The show coasted pretty far on "interesting", with a pretty cast and a bit of novelty. It got quickly renewed for a second season, and a spinoff show was announced to introduced new characters. That would provide a second season of 35 episodes in total. That's a lot.
But something just broke in it, and by the end of season one, it was obvious that things were not holding together very well.
But, I was magnanimous. Bring on season two!
Of course, Season Two was caught by the writer's strike, so it suffered significantly (unlike the Lost season that was on the same year, which kinda rocked). The plot where Hiro was caught in time with his idol, who turned out to be yadda yadda booooring. Peter was caught in time, and lost his girlfriend in a horrible future, and she was NEVER HEARD FROM AGAIN.
Then they killed of Ali Larter's character in a fairly cheap fashion, but she still got a better out than her husabnd, who died off screen. Whoops!
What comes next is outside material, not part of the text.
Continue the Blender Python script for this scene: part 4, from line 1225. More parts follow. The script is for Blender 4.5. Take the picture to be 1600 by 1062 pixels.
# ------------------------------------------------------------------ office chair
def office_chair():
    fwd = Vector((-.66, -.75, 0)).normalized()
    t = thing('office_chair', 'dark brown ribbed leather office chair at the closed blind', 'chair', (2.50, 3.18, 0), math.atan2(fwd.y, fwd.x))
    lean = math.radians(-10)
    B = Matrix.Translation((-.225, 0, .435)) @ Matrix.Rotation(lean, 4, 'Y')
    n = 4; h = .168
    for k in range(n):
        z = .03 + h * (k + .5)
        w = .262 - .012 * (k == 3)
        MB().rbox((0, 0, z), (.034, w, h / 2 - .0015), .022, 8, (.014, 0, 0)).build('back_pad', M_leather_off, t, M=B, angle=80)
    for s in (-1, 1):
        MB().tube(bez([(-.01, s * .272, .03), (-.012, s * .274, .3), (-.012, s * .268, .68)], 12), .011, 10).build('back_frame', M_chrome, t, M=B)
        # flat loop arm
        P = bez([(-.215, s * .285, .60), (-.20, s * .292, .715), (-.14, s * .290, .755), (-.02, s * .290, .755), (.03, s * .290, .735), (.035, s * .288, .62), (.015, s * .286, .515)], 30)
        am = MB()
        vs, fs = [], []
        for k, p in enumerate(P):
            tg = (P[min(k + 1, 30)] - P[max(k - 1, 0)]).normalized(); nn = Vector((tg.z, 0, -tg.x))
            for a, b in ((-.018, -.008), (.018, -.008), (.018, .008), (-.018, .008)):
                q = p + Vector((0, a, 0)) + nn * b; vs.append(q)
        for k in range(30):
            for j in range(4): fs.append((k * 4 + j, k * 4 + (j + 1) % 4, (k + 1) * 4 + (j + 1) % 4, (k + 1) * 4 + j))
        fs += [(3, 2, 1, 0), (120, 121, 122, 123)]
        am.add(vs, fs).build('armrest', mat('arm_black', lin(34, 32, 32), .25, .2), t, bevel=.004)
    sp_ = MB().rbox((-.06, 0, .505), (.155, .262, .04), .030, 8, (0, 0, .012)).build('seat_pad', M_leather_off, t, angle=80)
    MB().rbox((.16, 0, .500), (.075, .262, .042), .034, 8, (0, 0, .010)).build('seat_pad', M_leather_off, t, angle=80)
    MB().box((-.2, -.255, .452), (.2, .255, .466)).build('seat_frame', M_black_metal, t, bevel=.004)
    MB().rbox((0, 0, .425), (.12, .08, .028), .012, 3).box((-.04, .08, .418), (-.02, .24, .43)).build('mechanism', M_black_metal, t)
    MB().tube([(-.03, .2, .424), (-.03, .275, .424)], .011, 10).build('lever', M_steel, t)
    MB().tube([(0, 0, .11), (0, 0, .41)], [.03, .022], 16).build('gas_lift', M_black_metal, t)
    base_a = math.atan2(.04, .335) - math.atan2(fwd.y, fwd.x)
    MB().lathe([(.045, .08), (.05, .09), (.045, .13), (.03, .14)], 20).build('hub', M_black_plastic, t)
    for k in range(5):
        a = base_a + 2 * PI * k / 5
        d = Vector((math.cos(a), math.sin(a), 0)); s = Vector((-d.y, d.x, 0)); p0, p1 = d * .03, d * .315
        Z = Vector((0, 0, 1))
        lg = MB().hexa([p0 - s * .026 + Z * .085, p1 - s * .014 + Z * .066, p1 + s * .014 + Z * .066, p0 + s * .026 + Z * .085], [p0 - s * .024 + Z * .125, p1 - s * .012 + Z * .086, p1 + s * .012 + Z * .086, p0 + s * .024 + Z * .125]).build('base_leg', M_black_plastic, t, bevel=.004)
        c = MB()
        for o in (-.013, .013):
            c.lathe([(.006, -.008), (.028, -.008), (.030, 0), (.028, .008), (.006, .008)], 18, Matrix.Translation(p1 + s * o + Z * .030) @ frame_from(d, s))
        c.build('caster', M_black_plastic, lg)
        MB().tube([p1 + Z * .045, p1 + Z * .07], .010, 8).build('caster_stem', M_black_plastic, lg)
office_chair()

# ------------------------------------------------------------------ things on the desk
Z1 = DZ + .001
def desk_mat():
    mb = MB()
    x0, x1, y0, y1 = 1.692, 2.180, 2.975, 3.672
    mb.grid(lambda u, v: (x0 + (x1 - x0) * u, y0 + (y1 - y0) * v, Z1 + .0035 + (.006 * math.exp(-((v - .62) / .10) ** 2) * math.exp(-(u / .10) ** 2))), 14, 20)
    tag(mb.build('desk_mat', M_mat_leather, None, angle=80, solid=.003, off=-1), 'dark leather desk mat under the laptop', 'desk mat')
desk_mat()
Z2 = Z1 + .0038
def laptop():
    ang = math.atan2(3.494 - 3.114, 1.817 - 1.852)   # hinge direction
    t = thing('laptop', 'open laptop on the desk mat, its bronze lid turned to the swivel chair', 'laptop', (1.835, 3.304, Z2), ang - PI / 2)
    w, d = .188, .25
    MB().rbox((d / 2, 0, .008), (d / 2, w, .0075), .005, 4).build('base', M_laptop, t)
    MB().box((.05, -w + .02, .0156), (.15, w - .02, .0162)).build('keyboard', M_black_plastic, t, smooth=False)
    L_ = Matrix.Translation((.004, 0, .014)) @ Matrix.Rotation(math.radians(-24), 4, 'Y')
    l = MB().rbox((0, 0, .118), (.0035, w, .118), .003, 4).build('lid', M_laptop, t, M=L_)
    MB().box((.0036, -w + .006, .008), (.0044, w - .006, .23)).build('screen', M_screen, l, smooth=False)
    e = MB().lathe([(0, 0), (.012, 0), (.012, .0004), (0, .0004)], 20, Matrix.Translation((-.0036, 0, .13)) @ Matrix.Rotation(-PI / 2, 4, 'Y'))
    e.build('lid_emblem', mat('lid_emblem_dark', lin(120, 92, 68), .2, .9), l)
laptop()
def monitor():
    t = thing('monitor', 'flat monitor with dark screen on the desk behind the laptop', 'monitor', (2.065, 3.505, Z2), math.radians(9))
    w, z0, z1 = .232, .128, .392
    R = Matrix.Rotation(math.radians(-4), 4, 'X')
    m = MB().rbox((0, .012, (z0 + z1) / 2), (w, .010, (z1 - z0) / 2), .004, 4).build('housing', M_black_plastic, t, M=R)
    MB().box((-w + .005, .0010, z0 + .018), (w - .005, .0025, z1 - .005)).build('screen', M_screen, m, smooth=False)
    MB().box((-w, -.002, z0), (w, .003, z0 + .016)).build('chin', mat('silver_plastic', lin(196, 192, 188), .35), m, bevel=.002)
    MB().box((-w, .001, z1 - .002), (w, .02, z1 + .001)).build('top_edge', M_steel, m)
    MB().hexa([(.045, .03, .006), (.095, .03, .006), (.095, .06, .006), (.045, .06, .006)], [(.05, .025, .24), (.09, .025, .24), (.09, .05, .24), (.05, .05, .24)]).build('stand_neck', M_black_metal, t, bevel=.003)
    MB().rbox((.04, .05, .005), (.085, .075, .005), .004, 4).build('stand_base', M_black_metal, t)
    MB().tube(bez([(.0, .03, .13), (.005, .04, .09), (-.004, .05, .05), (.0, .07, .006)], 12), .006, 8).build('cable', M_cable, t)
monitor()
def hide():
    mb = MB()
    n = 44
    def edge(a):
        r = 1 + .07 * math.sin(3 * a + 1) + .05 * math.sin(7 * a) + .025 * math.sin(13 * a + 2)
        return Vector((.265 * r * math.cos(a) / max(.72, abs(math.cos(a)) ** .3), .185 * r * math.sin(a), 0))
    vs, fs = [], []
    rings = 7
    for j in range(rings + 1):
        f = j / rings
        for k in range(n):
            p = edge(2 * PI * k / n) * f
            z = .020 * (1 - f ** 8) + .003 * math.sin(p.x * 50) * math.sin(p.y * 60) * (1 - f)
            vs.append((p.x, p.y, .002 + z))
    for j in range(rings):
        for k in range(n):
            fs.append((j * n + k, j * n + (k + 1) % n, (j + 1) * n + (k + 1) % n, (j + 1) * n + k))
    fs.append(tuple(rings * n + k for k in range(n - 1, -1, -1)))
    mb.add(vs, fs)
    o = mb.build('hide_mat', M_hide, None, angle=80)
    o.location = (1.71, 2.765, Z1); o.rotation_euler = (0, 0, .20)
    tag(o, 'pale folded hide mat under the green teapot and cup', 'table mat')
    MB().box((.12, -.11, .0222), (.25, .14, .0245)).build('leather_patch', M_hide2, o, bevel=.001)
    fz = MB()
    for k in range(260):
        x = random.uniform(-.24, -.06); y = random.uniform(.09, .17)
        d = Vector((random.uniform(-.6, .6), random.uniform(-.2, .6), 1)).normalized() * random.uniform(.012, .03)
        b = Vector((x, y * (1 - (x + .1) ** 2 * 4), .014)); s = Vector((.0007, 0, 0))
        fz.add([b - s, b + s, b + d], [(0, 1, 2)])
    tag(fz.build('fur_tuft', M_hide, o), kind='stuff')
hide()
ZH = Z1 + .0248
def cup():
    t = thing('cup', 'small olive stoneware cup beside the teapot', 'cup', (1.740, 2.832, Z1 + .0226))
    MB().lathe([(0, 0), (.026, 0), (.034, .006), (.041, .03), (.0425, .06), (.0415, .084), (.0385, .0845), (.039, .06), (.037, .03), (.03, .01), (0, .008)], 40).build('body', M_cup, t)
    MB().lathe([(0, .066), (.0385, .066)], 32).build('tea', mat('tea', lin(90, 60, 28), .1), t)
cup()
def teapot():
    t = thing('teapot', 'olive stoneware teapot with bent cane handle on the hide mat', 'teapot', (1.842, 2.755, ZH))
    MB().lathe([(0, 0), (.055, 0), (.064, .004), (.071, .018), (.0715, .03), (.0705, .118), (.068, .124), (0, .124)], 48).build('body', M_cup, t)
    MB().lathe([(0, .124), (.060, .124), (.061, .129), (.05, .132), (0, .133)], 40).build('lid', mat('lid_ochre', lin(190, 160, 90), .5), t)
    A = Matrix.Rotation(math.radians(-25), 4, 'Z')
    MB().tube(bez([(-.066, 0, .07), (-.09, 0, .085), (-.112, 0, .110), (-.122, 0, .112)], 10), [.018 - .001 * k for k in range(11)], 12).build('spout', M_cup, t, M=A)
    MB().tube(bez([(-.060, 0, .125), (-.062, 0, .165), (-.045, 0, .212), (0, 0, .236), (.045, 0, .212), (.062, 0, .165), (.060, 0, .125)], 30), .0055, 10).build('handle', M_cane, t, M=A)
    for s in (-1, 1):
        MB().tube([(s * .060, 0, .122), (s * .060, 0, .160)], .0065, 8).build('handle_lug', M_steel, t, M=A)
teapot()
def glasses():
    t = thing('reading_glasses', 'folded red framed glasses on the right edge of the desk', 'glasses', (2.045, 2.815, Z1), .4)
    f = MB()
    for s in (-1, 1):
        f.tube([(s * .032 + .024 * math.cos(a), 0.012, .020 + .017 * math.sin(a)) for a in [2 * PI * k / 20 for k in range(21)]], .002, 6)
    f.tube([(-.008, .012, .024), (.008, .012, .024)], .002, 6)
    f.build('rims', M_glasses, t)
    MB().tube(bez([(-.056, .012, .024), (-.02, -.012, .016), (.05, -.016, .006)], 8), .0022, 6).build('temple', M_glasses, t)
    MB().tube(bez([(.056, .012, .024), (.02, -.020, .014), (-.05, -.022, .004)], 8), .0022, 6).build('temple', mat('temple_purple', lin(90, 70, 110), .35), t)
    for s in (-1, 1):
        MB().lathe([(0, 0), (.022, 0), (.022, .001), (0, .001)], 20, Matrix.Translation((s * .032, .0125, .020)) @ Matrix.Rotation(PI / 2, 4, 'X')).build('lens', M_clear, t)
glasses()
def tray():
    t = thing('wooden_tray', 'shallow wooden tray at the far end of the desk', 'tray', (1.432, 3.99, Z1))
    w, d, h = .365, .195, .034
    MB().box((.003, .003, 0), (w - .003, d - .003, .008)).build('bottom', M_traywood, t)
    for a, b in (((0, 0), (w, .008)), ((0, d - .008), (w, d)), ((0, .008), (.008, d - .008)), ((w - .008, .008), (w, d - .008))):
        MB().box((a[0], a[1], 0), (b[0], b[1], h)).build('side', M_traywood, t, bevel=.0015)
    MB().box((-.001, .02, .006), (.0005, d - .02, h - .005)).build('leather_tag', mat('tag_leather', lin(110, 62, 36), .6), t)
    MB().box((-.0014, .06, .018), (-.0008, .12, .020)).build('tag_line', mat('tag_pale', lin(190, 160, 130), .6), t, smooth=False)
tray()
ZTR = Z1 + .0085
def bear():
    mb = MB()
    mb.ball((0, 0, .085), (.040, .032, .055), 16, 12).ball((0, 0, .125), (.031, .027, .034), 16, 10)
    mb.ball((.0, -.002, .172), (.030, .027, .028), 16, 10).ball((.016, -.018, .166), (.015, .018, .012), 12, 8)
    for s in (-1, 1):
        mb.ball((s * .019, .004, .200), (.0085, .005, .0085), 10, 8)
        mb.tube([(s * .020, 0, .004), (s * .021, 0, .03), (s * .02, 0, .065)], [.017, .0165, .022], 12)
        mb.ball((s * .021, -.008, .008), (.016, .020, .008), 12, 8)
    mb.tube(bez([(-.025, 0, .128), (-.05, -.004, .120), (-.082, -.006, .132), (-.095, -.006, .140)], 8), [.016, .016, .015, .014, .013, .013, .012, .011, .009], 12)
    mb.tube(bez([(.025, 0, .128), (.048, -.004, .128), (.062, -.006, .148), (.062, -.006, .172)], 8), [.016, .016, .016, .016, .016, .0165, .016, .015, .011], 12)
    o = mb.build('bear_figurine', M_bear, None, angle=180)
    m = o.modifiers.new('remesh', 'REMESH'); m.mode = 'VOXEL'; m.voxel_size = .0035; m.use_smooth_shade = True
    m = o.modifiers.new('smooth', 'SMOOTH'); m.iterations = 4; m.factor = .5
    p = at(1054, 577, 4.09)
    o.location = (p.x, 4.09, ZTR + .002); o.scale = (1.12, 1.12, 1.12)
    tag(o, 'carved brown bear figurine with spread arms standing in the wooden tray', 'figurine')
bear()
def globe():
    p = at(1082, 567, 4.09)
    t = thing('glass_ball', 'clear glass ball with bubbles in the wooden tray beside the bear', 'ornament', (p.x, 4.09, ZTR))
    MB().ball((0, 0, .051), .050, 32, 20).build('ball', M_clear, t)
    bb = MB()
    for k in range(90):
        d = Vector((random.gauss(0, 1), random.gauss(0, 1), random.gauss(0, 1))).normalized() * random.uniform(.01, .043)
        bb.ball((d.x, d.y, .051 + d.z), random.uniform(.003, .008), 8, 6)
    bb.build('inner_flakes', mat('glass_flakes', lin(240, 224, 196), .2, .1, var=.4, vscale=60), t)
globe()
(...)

The season ended on a fairly strong note, but it still didn't excuse the annoying plots that led up to it. We did not buy season two on DVD, which if you know us, is strange.
So season three came, inevitably and unnecessarily. And we just stopped caring. Monday nights belonged to xbox downstairs and Dancing with the Stars upstairs. The show tried, really it did. Robert Forster did his best with a completely un-necessary character in Papa Petrelli, but the way the show seemed to skip from an evolutionary step to something more like Vampire's feuding bloodlines and conniving elders really put me off.
Plus, Sylar was a Petrelli? Or wasn't he? I can't tell. We just left the last batch of episodes on the PVR, and eventually they, like the last batch of the Sarah Connor Chronicles, were consigned to digital purgatory, never to be watched.
So. Season four. Two episodes are on the PVR now. I don't know if we'll ever get to watch them. I think it's dead to me now. Which is a shame, as it started with promise. It seemed like there were mysteries to decode and a world to explore. There were, too, but not in such a way that I ended up caring.